## Start
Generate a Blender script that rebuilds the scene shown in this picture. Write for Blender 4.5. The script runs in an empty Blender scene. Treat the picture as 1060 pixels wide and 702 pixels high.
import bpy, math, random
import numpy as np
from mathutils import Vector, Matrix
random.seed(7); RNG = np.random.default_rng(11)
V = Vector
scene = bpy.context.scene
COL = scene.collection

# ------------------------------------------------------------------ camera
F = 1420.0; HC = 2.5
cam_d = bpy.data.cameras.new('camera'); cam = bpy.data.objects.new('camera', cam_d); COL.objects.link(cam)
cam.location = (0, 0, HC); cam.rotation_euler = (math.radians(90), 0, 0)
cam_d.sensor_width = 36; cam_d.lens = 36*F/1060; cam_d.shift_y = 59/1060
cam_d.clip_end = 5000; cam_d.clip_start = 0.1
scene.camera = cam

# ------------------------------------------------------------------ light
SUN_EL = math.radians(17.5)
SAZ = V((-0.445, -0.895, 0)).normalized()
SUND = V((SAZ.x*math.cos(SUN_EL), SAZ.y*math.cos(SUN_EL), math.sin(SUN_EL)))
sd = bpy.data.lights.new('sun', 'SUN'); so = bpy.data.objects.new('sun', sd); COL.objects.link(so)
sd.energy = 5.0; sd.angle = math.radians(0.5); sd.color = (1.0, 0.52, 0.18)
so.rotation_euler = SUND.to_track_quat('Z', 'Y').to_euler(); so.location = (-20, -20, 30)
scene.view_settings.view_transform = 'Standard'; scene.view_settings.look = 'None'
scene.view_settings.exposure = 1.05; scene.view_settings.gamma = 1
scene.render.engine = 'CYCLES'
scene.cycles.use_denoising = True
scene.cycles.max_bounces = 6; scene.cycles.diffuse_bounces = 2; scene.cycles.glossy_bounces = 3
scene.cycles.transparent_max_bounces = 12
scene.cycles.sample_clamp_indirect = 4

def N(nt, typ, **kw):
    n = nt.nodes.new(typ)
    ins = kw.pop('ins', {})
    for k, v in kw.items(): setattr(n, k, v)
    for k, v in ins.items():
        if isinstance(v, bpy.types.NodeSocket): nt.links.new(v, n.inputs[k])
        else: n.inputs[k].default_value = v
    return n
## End
## AIM
Retype the data exactly as given.

## THE SOLUTION
Generate a Blender script that rebuilds the scene shown in this picture. Write for Blender 4.5. The script runs in an empty Blender scene. Treat the picture as 1060 pixels wide and 702 pixels high.
import bpy, math, random
import numpy as np
from mathutils import Vector, Matrix
random.seed(7); RNG = np.random.default_rng(11)
V = Vector
scene = bpy.context.scene
COL = scene.collection

# ------------------------------------------------------------------ camera
F = 1420.0; HC = 2.5
cam_d = bpy.data.cameras.new('camera'); cam = bpy.data.objects.new('camera', cam_d); COL.objects.link(cam)
cam.location = (0, 0, HC); cam.rotation_euler = (math.radians(90), 0, 0)
cam_d.sensor_width = 36; cam_d.lens = 36*F/1060; cam_d.shift_y = 59/1060
cam_d.clip_end = 5000; cam_d.clip_start = 0.1
scene.camera = cam

# ------------------------------------------------------------------ light
SUN_EL = math.radians(17.5)
SAZ = V((-0.445, -0.895, 0)).normalized()
SUND = V((SAZ.x*math.cos(SUN_EL), SAZ.y*math.cos(SUN_EL), math.sin(SUN_EL)))
sd = bpy.data.lights.new('sun', 'SUN'); so = bpy.data.objects.new('sun', sd); COL.objects.link(so)
sd.energy = 5.0; sd.angle = math.radians(0.5); sd.color = (1.0, 0.52, 0.18)
so.rotation_euler = SUND.to_track_quat('Z', 'Y').to_euler(); so.location = (-20, -20, 30)
scene.view_settings.view_transform = 'Standard'; scene.view_settings.look = 'None'
scene.view_settings.exposure = 1.05; scene.view_settings.gamma = 1
scene.render.engine = 'CYCLES'
scene.cycles.use_denoising = True
scene.cycles.max_bounces = 6; scene.cycles.diffuse_bounces = 2; scene.cycles.glossy_bounces = 3
scene.cycles.transparent_max_bounces = 12
scene.cycles.sample_clamp_indirect = 4

def N(nt, typ, **kw):
    n = nt.nodes.new(typ)
    ins = kw.pop('ins', {})
    for k, v in kw.items(): setattr(n, k, v)
    for k, v in ins.items():
        if isinstance(v, bpy.types.NodeSocket): nt.links.new(v, n.inputs[k])
        else: n.inputs[k].default_value = v
    return n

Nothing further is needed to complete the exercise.